_PROVIDED DATA:_
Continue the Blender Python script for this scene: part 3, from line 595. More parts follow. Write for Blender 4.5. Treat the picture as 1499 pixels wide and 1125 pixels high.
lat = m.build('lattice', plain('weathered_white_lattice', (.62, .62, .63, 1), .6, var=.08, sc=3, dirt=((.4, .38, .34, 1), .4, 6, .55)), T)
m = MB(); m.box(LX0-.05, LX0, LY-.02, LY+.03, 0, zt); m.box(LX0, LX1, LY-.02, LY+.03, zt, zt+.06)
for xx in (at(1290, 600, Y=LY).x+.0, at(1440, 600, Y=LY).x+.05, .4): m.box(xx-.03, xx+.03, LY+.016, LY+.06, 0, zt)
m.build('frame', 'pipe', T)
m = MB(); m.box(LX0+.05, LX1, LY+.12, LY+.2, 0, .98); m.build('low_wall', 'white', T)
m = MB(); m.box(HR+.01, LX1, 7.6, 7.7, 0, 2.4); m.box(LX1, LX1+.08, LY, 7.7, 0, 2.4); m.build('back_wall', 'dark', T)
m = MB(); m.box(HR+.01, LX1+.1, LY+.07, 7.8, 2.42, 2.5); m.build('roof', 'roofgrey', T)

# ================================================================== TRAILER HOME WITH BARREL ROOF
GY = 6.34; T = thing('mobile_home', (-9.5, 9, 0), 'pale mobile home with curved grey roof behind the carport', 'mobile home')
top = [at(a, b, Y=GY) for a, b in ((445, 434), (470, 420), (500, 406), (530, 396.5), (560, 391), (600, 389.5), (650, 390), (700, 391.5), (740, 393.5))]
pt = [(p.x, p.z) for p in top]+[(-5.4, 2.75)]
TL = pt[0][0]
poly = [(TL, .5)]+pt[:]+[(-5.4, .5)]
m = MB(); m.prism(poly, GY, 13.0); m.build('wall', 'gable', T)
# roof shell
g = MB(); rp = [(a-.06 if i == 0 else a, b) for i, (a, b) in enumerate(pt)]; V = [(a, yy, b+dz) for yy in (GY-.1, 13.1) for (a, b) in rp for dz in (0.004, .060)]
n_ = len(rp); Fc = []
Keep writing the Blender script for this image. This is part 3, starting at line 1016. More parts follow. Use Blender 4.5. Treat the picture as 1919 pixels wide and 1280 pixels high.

_TASK:_ Verbatim output is expected for the lines from the start of the data to the line in which "m = MB(); m.box(HR+.01, LX1, 7.6, 7.7, 0, 2.4);" appears, both included.

_WORKED SOLUTION:_
Continue the Blender Python script for this scene: part 3, from line 595. More parts follow. Write for Blender 4.5. Treat the picture as 1499 pixels wide and 1125 pixels high.
lat = m.build('lattice', plain('weathered_white_lattice', (.62, .62, .63, 1), .6, var=.08, sc=3, dirt=((.4, .38, .34, 1), .4, 6, .55)), T)
m = MB(); m.box(LX0-.05, LX0, LY-.02, LY+.03, 0, zt); m.box(LX0, LX1, LY-.02, LY+.03, zt, zt+.06)
for xx in (at(1290, 600, Y=LY).x+.0, at(1440, 600, Y=LY).x+.05, .4): m.box(xx-.03, xx+.03, LY+.016, LY+.06, 0, zt)
m.build('frame', 'pipe', T)
m = MB(); m.box(LX0+.05, LX1, LY+.12, LY+.2, 0, .98); m.build('low_wall', 'white', T)
m = MB(); m.box(HR+.01, LX1, 7.6, 7.7, 0, 2.4); m.box(LX1, LX1+.08, LY, 7.7, 0, 2.4); m.build('back_wall', 'dark', T)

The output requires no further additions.